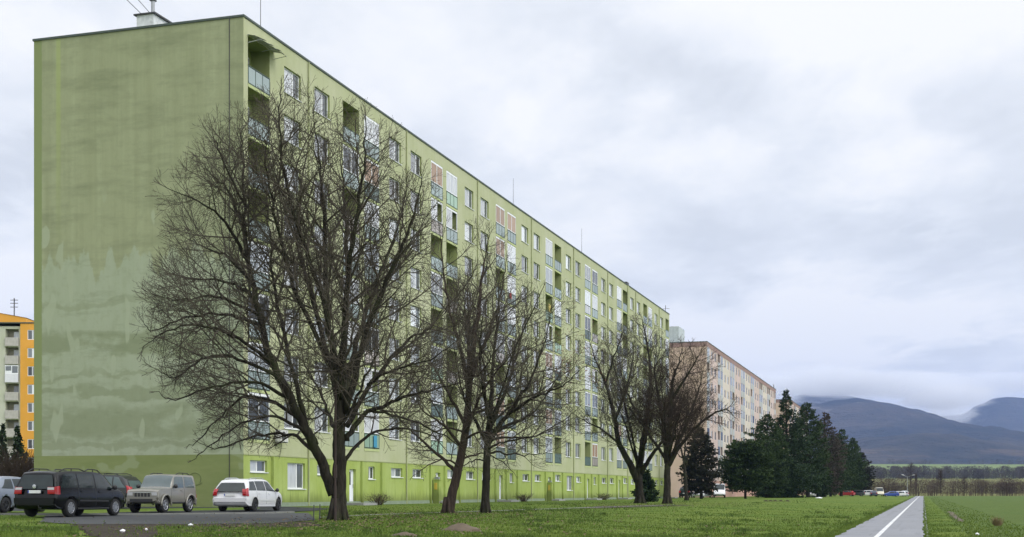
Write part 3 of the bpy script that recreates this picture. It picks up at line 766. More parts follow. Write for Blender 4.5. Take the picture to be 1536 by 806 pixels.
# local x to the left is negative: right end at +14, orange bay -0.4..14, pale bay -9..-0.4
zt = 27.2; op = []; ow = []; obal = []
for k in range(9):
    z = 1.55 + k*2.8
    for x in (.6, 6.2): op.append((x, x+1.45, z+.75, z+2.25, .15)); ow.append((x, 0, z+.75))
    obal.append(z)
b = MB(); wall_grid(b, -.5, 20, -.3, zt, op); b.face([(-.5, 0, -.3), (-.5, 0, zt), (-.5, .6, zt), (-.5, .6, -.3)]); b.build('orange_wall', M['orange'], OR)
op2 = [(-2.9, -.85, z, z+2.45, 1.3) for z in obal]
op3 = [(-6.2, -4.15, z, z+2.45, 1.3) for z in obal]
b = MB(); wall_grid(b, -24, -.5, -.3, zt - .4, op2 + op3, y=.35); b.build('pale_wall', M['pale'], OR)
b = MB(); b.face([(-24, 13, -.3), (20, 13, -.3), (20, 13, zt), (-24, 13, zt)]); b.face([(20, 0, -.3), (20, 13, -.3), (20, 13, zt), (20, 0, zt)]); b.face([(-24, .35, -.3), (-24, .35, zt-.4), (-24, 13, zt-.4), (-24, 13, -.3)]); b.build('rear_wall', M['orange'], OR)
b = MB(); b.box(-24.1, 20.1, -.1, 13, zt, zt+.18); b.build('roof_edge', M['roof_edge'], OR)
b = MB(); b.box(-24, -.5, 2.5, 9, zt+.18, zt+1.15, 0); b.face([(-24, 2.4, zt+5.4), (-24, 9.1, zt+5.4), (-.4, 9.1, zt+1.2), (-.4, 2.4, zt+1.2)], 1); b.face([(-24, 2.5, zt+1.15), (-.5, 2.5, zt+1.15), (-.4, 2.5, zt+1.19), (-24, 2.5, zt+5.38)], 0); b.build('penthouse', [M['orange'], M['roof_edge']], OR)
b = MB(); b.tube([(-3.2, 5, zt+1.2), (-3.2, 5, zt+4.6)], .09, 5)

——

* _STATED TASK_
Reproduce every line above as written, skipping pictures.

* _TASK OUTPUT_
Write part 3 of the bpy script that recreates this picture. It picks up at line 766. More parts follow. Write for Blender 4.5. Take the picture to be 1536 by 806 pixels.
# local x to the left is negative: right end at +14, orange bay -0.4..14, pale bay -9..-0.4
zt = 27.2; op = []; ow = []; obal = []
for k in range(9):
    z = 1.55 + k*2.8
    for x in (.6, 6.2): op.append((x, x+1.45, z+.75, z+2.25, .15)); ow.append((x, 0, z+.75))
    obal.append(z)
b = MB(); wall_grid(b, -.5, 20, -.3, zt, op); b.face([(-.5, 0, -.3), (-.5, 0, zt), (-.5, .6, zt), (-.5, .6, -.3)]); b.build('orange_wall', M['orange'], OR)
op2 = [(-2.9, -.85, z, z+2.45, 1.3) for z in obal]
op3 = [(-6.2, -4.15, z, z+2.45, 1.3) for z in obal]
b = MB(); wall_grid(b, -24, -.5, -.3, zt - .4, op2 + op3, y=.35); b.build('pale_wall', M['pale'], OR)
b = MB(); b.face([(-24, 13, -.3), (20, 13, -.3), (20, 13, zt), (-24, 13, zt)]); b.face([(20, 0, -.3), (20, 13, -.3), (20, 13, zt), (20, 0, zt)]); b.face([(-24, .35, -.3), (-24, .35, zt-.4), (-24, 13, zt-.4), (-24, 13, -.3)]); b.build('rear_wall', M['orange'], OR)
b = MB(); b.box(-24.1, 20.1, -.1, 13, zt, zt+.18); b.build('roof_edge', M['roof_edge'], OR)
b = MB(); b.box(-24, -.5, 2.5, 9, zt+.18, zt+1.15, 0); b.face([(-24, 2.4, zt+5.4), (-24, 9.1, zt+5.4), (-.4, 9.1, zt+1.2), (-.4, 2.4, zt+1.2)], 1); b.face([(-24, 2.5, zt+1.15), (-.5, 2.5, zt+1.15), (-.4, 2.5, zt+1.19), (-24, 2.5, zt+5.38)], 0); b.build('penthouse', [M['orange'], M['roof_edge']], OR)
b = MB(); b.tube([(-3.2, 5, zt+1.2), (-3.2, 5, zt+4.6)], .09, 5)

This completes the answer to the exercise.